§ **Exercise aim**: Restate the full listing word for word and leave the pictures out.

§ **Source excerpt**:
--- Begin ---
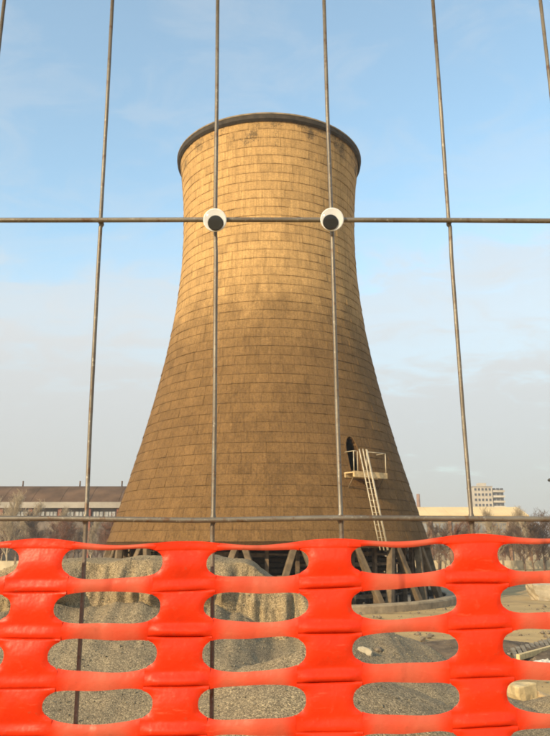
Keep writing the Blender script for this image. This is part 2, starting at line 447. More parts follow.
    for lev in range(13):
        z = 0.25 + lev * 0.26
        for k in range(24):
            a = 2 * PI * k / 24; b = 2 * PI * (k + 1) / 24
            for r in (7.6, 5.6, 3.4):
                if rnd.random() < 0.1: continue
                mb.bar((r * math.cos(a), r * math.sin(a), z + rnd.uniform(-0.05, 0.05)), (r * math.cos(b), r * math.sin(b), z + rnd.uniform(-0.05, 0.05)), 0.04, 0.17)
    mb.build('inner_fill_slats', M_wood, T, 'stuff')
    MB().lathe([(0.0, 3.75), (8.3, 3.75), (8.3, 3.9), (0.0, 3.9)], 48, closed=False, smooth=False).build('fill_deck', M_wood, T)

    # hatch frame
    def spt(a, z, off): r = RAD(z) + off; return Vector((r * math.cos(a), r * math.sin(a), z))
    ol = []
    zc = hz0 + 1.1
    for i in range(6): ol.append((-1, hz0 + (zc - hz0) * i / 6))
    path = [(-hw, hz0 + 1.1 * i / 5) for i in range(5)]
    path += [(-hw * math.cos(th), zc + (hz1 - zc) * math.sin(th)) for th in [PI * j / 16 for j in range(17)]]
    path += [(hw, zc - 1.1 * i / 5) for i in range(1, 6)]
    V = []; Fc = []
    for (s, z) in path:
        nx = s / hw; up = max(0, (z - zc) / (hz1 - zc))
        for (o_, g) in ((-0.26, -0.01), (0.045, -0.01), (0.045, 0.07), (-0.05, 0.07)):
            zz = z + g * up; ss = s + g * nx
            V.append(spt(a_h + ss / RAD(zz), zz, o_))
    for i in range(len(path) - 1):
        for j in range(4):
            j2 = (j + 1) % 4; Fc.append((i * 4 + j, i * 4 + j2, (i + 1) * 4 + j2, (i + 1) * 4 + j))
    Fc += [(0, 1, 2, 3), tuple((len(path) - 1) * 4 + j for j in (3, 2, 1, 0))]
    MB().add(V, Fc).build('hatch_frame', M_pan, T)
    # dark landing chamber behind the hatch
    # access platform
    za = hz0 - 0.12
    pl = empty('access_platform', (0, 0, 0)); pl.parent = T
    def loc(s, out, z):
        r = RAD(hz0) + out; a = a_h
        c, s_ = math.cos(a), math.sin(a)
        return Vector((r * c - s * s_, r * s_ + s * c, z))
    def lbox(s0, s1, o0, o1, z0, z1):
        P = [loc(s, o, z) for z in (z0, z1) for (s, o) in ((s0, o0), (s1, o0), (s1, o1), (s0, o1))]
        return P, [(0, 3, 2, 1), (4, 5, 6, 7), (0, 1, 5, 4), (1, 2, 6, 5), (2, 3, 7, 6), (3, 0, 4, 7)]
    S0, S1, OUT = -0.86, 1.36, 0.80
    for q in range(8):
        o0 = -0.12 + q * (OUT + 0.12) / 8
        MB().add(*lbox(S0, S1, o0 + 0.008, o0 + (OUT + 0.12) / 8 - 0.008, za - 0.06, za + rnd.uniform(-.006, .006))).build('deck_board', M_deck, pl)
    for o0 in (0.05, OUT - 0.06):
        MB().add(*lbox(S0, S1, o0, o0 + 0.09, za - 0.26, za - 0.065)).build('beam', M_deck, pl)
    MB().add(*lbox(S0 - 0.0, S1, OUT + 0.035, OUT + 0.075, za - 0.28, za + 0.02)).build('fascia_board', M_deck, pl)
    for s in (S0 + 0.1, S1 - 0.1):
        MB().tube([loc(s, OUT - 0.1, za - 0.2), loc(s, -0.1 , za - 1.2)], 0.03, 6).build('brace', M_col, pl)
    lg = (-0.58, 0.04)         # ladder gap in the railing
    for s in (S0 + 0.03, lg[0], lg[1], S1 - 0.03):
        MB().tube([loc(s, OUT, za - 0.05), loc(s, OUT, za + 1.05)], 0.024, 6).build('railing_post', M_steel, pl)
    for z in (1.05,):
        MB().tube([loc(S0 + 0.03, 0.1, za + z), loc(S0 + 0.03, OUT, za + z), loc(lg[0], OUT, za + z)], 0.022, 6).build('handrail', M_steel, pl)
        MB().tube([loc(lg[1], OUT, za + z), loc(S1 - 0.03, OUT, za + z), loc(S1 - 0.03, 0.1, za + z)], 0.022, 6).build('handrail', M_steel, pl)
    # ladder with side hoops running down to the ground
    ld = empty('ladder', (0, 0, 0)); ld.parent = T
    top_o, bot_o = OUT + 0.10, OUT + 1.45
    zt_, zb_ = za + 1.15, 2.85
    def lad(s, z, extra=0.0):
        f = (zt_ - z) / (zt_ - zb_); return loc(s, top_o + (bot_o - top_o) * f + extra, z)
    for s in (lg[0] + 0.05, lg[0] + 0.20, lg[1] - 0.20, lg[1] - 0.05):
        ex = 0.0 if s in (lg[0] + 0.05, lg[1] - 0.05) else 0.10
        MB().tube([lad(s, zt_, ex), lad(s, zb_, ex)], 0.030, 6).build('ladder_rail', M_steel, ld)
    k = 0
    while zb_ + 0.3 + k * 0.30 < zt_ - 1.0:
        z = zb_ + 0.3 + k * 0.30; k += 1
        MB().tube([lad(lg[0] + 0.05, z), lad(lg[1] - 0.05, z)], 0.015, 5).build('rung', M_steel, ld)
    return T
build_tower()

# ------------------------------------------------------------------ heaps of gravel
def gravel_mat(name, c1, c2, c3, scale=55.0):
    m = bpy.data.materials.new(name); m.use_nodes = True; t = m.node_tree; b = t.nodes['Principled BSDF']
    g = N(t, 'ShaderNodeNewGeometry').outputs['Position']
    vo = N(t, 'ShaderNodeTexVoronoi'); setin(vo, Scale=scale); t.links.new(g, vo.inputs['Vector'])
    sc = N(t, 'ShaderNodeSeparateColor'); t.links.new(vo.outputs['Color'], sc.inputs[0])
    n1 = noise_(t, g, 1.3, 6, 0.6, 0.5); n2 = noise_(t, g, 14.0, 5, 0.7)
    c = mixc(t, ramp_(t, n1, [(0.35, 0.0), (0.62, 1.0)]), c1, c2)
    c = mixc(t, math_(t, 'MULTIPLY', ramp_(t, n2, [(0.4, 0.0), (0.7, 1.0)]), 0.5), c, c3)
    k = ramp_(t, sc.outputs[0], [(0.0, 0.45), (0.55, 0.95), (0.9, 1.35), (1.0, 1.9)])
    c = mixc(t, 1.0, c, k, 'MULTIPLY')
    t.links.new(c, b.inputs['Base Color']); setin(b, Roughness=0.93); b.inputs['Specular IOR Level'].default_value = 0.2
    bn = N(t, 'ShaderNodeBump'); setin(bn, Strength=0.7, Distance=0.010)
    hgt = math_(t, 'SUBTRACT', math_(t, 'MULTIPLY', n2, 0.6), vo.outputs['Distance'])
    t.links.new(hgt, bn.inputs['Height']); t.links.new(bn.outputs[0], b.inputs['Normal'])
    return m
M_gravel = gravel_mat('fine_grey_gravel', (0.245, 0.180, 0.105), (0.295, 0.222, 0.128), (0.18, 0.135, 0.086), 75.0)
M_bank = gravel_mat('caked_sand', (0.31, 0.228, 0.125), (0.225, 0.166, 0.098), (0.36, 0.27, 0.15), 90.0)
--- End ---
§ **Task response**:
Keep writing the Blender script for this image. This is part 2, starting at line 447. More parts follow.
    for lev in range(13):
        z = 0.25 + lev * 0.26
        for k in range(24):
            a = 2 * PI * k / 24; b = 2 * PI * (k + 1) / 24
            for r in (7.6, 5.6, 3.4):
                if rnd.random() < 0.1: continue
                mb.bar((r * math.cos(a), r * math.sin(a), z + rnd.uniform(-0.05, 0.05)), (r * math.cos(b), r * math.sin(b), z + rnd.uniform(-0.05, 0.05)), 0.04, 0.17)
    mb.build('inner_fill_slats', M_wood, T, 'stuff')
    MB().lathe([(0.0, 3.75), (8.3, 3.75), (8.3, 3.9), (0.0, 3.9)], 48, closed=False, smooth=False).build('fill_deck', M_wood, T)

    # hatch frame
    def spt(a, z, off): r = RAD(z) + off; return Vector((r * math.cos(a), r * math.sin(a), z))
    ol = []
    zc = hz0 + 1.1
    for i in range(6): ol.append((-1, hz0 + (zc - hz0) * i / 6))
    path = [(-hw, hz0 + 1.1 * i / 5) for i in range(5)]
    path += [(-hw * math.cos(th), zc + (hz1 - zc) * math.sin(th)) for th in [PI * j / 16 for j in range(17)]]
    path += [(hw, zc - 1.1 * i / 5) for i in range(1, 6)]
    V = []; Fc = []
    for (s, z) in path:
        nx = s / hw; up = max(0, (z - zc) / (hz1 - zc))
        for (o_, g) in ((-0.26, -0.01), (0.045, -0.01), (0.045, 0.07), (-0.05, 0.07)):
            zz = z + g * up; ss = s + g * nx
            V.append(spt(a_h + ss / RAD(zz), zz, o_))
    for i in range(len(path) - 1):
        for j in range(4):
            j2 = (j + 1) % 4; Fc.append((i * 4 + j, i * 4 + j2, (i + 1) * 4 + j2, (i + 1) * 4 + j))
    Fc += [(0, 1, 2, 3), tuple((len(path) - 1) * 4 + j for j in (3, 2, 1, 0))]
    MB().add(V, Fc).build('hatch_frame', M_pan, T)
    # dark landing chamber behind the hatch
    # access platform
    za = hz0 - 0.12
    pl = empty('access_platform', (0, 0, 0)); pl.parent = T
    def loc(s, out, z):
        r = RAD(hz0) + out; a = a_h
        c, s_ = math.cos(a), math.sin(a)
        return Vector((r * c - s * s_, r * s_ + s * c, z))
    def lbox(s0, s1, o0, o1, z0, z1):
        P = [loc(s, o, z) for z in (z0, z1) for (s, o) in ((s0, o0), (s1, o0), (s1, o1), (s0, o1))]
        return P, [(0, 3, 2, 1), (4, 5, 6, 7), (0, 1, 5, 4), (1, 2, 6, 5), (2, 3, 7, 6), (3, 0, 4, 7)]
    S0, S1, OUT = -0.86, 1.36, 0.80
    for q in range(8):
        o0 = -0.12 + q * (OUT + 0.12) / 8
        MB().add(*lbox(S0, S1, o0 + 0.008, o0 + (OUT + 0.12) / 8 - 0.008, za - 0.06, za + rnd.uniform(-.006, .006))).build('deck_board', M_deck, pl)
    for o0 in (0.05, OUT - 0.06):
        MB().add(*lbox(S0, S1, o0, o0 + 0.09, za - 0.26, za - 0.065)).build('beam', M_deck, pl)
    MB().add(*lbox(S0 - 0.0, S1, OUT + 0.035, OUT + 0.075, za - 0.28, za + 0.02)).build('fascia_board', M_deck, pl)
    for s in (S0 + 0.1, S1 - 0.1):
        MB().tube([loc(s, OUT - 0.1, za - 0.2), loc(s, -0.1 , za - 1.2)], 0.03, 6).build('brace', M_col, pl)
    lg = (-0.58, 0.04)         # ladder gap in the railing
    for s in (S0 + 0.03, lg[0], lg[1], S1 - 0.03):
        MB().tube([loc(s, OUT, za - 0.05), loc(s, OUT, za + 1.05)], 0.024, 6).build('railing_post', M_steel, pl)
    for z in (1.05,):
        MB().tube([loc(S0 + 0.03, 0.1, za + z), loc(S0 + 0.03, OUT, za + z), loc(lg[0], OUT, za + z)], 0.022, 6).build('handrail', M_steel, pl)
        MB().tube([loc(lg[1], OUT, za + z), loc(S1 - 0.03, OUT, za + z), loc(S1 - 0.03, 0.1, za + z)], 0.022, 6).build('handrail', M_steel, pl)
    # ladder with side hoops running down to the ground
    ld = empty('ladder', (0, 0, 0)); ld.parent = T
    top_o, bot_o = OUT + 0.10, OUT + 1.45
    zt_, zb_ = za + 1.15, 2.85
    def lad(s, z, extra=0.0):
        f = (zt_ - z) / (zt_ - zb_); return loc(s, top_o + (bot_o - top_o) * f + extra, z)
    for s in (lg[0] + 0.05, lg[0] + 0.20, lg[1] - 0.20, lg[1] - 0.05):
        ex = 0.0 if s in (lg[0] + 0.05, lg[1] - 0.05) else 0.10
        MB().tube([lad(s, zt_, ex), lad(s, zb_, ex)], 0.030, 6).build('ladder_rail', M_steel, ld)
    k = 0
    while zb_ + 0.3 + k * 0.30 < zt_ - 1.0:
        z = zb_ + 0.3 + k * 0.30; k += 1
        MB().tube([lad(lg[0] + 0.05, z), lad(lg[1] - 0.05, z)], 0.015, 5).build('rung', M_steel, ld)
    return T
build_tower()

# ------------------------------------------------------------------ heaps of gravel
def gravel_mat(name, c1, c2, c3, scale=55.0):
    m = bpy.data.materials.new(name); m.use_nodes = True; t = m.node_tree; b = t.nodes['Principled BSDF']
    g = N(t, 'ShaderNodeNewGeometry').outputs['Position']
    vo = N(t, 'ShaderNodeTexVoronoi'); setin(vo, Scale=scale); t.links.new(g, vo.inputs['Vector'])
    sc = N(t, 'ShaderNodeSeparateColor'); t.links.new(vo.outputs['Color'], sc.inputs[0])
    n1 = noise_(t, g, 1.3, 6, 0.6, 0.5); n2 = noise_(t, g, 14.0, 5, 0.7)
    c = mixc(t, ramp_(t, n1, [(0.35, 0.0), (0.62, 1.0)]), c1, c2)
    c = mixc(t, math_(t, 'MULTIPLY', ramp_(t, n2, [(0.4, 0.0), (0.7, 1.0)]), 0.5), c, c3)
    k = ramp_(t, sc.outputs[0], [(0.0, 0.45), (0.55, 0.95), (0.9, 1.35), (1.0, 1.9)])
    c = mixc(t, 1.0, c, k, 'MULTIPLY')
    t.links.new(c, b.inputs['Base Color']); setin(b, Roughness=0.93); b.inputs['Specular IOR Level'].default_value = 0.2
    bn = N(t, 'ShaderNodeBump'); setin(bn, Strength=0.7, Distance=0.010)
    hgt = math_(t, 'SUBTRACT', math_(t, 'MULTIPLY', n2, 0.6), vo.outputs['Distance'])
    t.links.new(hgt, bn.inputs['Height']); t.links.new(bn.outputs[0], b.inputs['Normal'])
    return m
M_gravel = gravel_mat('fine_grey_gravel', (0.245, 0.180, 0.105), (0.295, 0.222, 0.128), (0.18, 0.135, 0.086), 75.0)
M_bank = gravel_mat('caked_sand', (0.31, 0.228, 0.125), (0.225, 0.166, 0.098), (0.36, 0.27, 0.15), 90.0)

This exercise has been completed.